Donc depuis que vous avez débuté votre carrière musicale, vous n’avez jamais sorti un produit ?
Si. Avec Nicolas Menhen. dans ses deux cassettes, j’ai chanté El «Portérico» et «El divorsio».
Vous êtes vous remariée?
Non, je suis toujours veuve.
Et vous n’avez pas cherché à vous remarier?
Je ne voyais pas l’utilité de me remarier. D’autant plus que j’ai de grands enfants. Ils me tiennent compagnie. Les filles font tout pour moi. Moi, je vais jouer la nuit ; le jour, je dors jusqu’à 13 heures et je trouve mon repas servi.
On remarque que ceux qui fréquentent ce milieu sont d’un certain âge. C’est dû à quoi ?

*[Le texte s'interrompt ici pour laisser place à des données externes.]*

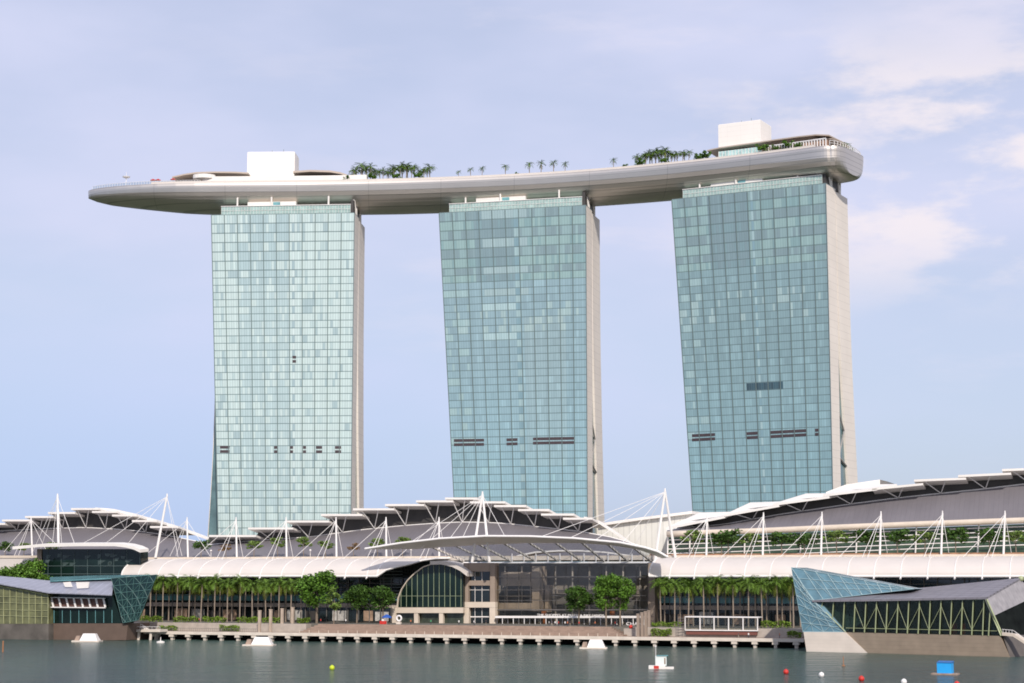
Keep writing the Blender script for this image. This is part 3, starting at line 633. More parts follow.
# terrace trees
tt = tree_proto('terrace_tree', 6, 2.9, 3.0, 4.4, 14, 900, .34, dleaf_m, bark, .14, 31, 'tree', flat=.7)
tl = tree_proto('terrace_tree', 6, 2.7, 2.6, 4.2, 12, 600, .32, lleaf_m, bark, .13, 32, 'tree', flat=.6)
tr_ = tree_proto('terrace_tree', 6, 2.7, 2.4, 4.0, 12, 380, .32, rleaf_m, bark, .13, 33, 'tree', flat=.6)
G3 = 'small trees on the roof terrace'
for i, (x, pr) in enumerate([(3, tt), (22, tl), (50, tl), (200, tt), (253, tl), (277, tl), (303, tl), (325, tl), (377, tl), (402, tl)]):
    place(pr, SH.P(x, 56, ZT), ORD[i] + ' green terrace tree from the left, above the white canopies and below the grey roof', G3, (1.25, 1.25, U_(1.1, 1.4)))
place(tr_, SH.P(225, 56, ZT), 'rusty brown terrace tree in front of the first tower', G3)
place(tr_, SH.P(353, 56, ZT), 'thin rusty terrace tree below the stepped centre roof', G3)
for i, x in enumerate([694, 722, 729, 752, 783, 806, 838, 868, 899, 926, 957, 992, 1018]):
    place(tt if i % 3 else tl, SH.P(x, 57, ZT), ORD[i] + ' terrace tree from the right mast frame, in front of the louvred storey', G3, (1.7, 1.7, U_(1.25, 1.6)))
# deck plants
dpalm = palm_proto('deck_palm', 4.2, 2.5, 22, 41, 'palm', tr=.16, dry=1)
G4 = 'lone palms along the deck'
for i, (x, h_) in enumerate([(458.6, .75), (470.5, .95), (482, 1), (505.5, 1.1), (529.5, 1.2), (541, 1.2), (553.5, 1.2), (565, 1.0), (613.5, 1.0)]):
    place(dpalm, dp(x, -15.5), ORD[i] + ' lone palm from the left on the bare stretch of deck', G4, (h_, h_, h_ * 1.05))
tall = palm_proto('deck_palm', 6.0, 3.0, 26, 42, 'palm', tr=.16, dry=1)
G5 = 'palms in the dense deck groves'
random.seed(77)
gx = [351 + 3.2 * k_ + U_(-1.2, 1.2) for k_ in range(26)]
for i, x in enumerate(gx):
    hs = .80 + .32 * math.sin((x - 345) / 12.0) ** 2 + U_(-.12, .12); hs *= min(1, .6 + (x - 345) / 40)
    place(tall, dp(x, U_(-15, -9)), 'palm ' + (ORD[i] if i < 22 else ['twenty-third', 'twenty-fourth', 'twenty-fifth', 'twenty-sixth'][i - 22]) + ' from the left in the long grove beside the red kiosk', G5, (hs * 1.35, hs * 1.35, hs * 1.12))
gx = [637 + 3.2 * k_ + U_(-1.3, 1.3) for k_ in range(17)]
for i, x in enumerate(gx):
    hs = .72 + .35 * math.sin((x - 632) / 17.0) ** 2 + U_(-.1, .1)
    place(tall, dp(x, U_(-15, -9)), 'palm ' + ORD[i] + ' from the left in the short grove left of the second lift block', G5, (hs * 1.35, hs * 1.35, hs * 1.12))
bush = tree_proto('deck_bush', 3, 2.6, 3.2, 2.4, 12, 800, .32, leaf_m, bark, .1, 43, 'bush', 'bush')
G6 = 'bushes on the deck'
for i, (x, s_, l_) in enumerate([(347, .8, 'low bush at the left end of the long palm grove'), (372, 1.0, 'low bush under the long palm grove, left of its middle'), (396, 1.0, 'low bush under the middle of the long palm grove'), (418, 1.0, 'low bush under the right half of the long palm grove'),
        (517, .5, 'tiny bush between the lone palms'), (625, .6, 'tiny bush between the last lone palm and the short grove'), (640, 1.0, 'dark bush at the left end of the short palm grove'), (664, 1.0, 'dark bush under the middle of the short palm grove'),
        (698, .95, 'dark bush just left of the second lift block'), (705, 1.15, 'taller dark bush touching the tan canopy left of the second lift block'), (763, 1.25, 'round bush below the corner of the second lift block'), (776, .9, 'small bush on the white colonnade under the tan canopy'), (787, 1.2, 'wide bush in the middle of the white colonnade'), (799, .9, 'small bush near the right end of the white colonnade')]):
    place(bush, dp(x, -15.5), l_, G6, (s_, s_, s_))
for i, (nn, h_) in enumerate([(3, .9), (8, 1.0), (13, .75)]):
    place(dpalm, dk(xr - 1.5, nn, ZK), ['nearest', 'middle', 'farthest'][i] + ' palm at the rounded right end of the deck', 'palms on the rounded deck end', (h_ * 1.1, h_ * 1.1, h_ * 1.2))
# hedges
def hedge(xa, xb, w0, w1, z0, z1, label):
    random.seed(int(xa * 7)); m = MB(); ua, ub = SH.u(xa, w0), SH.u(xb, w0); k_ = int((ub - ua) * (w1 - w0) * (z1 - z0) * 9) + 200
    for _ in range(k_):
        u, w, z = U_(ua, ub), U_(w0, w1), z0 + (z1 - z0) * (R() ** .6); leafq(m, SH.L(u, w, z + .25 * math.sin(u * 1.3)), .32)
    solo('hedge', m, grass_m, label, 'hedge', SH.L((ua + ub) / 2, (w0 + w1) / 2, z0), 'clipped hedges along the promenade')
hp = ZP + .004
hedge(140, 161, 14.2, 16, hp, hp + 2.0, 'bright hedge directly beside the dark crystal pavilion')
hedge(173, 197, 14.2, 16, hp, hp + 2.0, 'bright hedge second from the dark crystal pavilion, above the plain planter wall')
hedge(202, 225, 14.2, 16, hp, hp + 2.0, 'bright hedge right of the red-dressed person on the left promenade')
hedge(236, 258, 14.2, 16, hp, hp + 2.0, 'bright hedge just left of the four left stone pillars')
hedge(262, 280, 16.5, 18, hp, hp + 2.0, 'bright hedge behind the four left stone pillars')
hedge(297, 309, 16.5, 18, hp, hp + 1.8, 'short bright hedge below the largest bright tree')
hedge(219, 238, 7.5, 9.5, ZD + .01, ZD + 2.0, 'dark low hedge on the lower deck left of the stone pillars')
hedge(159, 176, 7.5, 9.5, ZD + .01, ZD + 1.6, 'dark low hedge on the lower deck near the white stairs')
hedge(651, 680, 14.2, 16, hp, hp + 1.6, 'bright hedge between the right stone pillars and the glass frame kiosk')
hedge(650, 670, 7.0, 9.5, ZD + .01, ZD + 2.3, 'dark hedge on the lower deck right of the four right stone pillars')
hedge(760, 790, 14.2, 16, hp, hp + 2.2, 'bright hedge right of the white glass frame kiosk')
hedge(786, 800, 6, 8.5, ZD + .01, ZD + 2.0, 'dark hedge on the lower deck against the blue crystal base')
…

Vous savez cette musique était pratiquée par une génération bien précise. La génération des années 60. Mais en amateur. C’était un prestige de savoir danser et chanter la Salsa. Mais quand les gens se sont rendu compte qu’ils pouvaient bien se professionnaliser, la musique a commencé à devenir intéressante. Regardez feu Labah Sosseh, il a fait danser tout le monde. Au Sénégal, les gens pensent que la Salsa, c’est pour la vieille génération. A travers la télé, en regardant les chorégraphies, vous voyez bien qu’un vieux ne peut pas danser cette forme musicale. Car, cela demande beaucoup de tact, mais surtout d’énergie. Au début, c’était la «Pathianga», la «Charanga». Mais maintenant, c’est la Salsa. Aussi, ce sont les musiciens qui entretiennent ce mythe. Car ce sont eux qui dans leurs clips, le plus souvent, au lieu d’inviter les jeunes, préfèrent s’entourer de vieux. Et les jeunes, en voyant cela, pensent que c’est une musique pour la vieille génération. Je les exhorte à inviter les jeunes. Actuellement, les jeunes sont intéressés par cette musique. Nos soirées sont fréquentées par la jeune génération.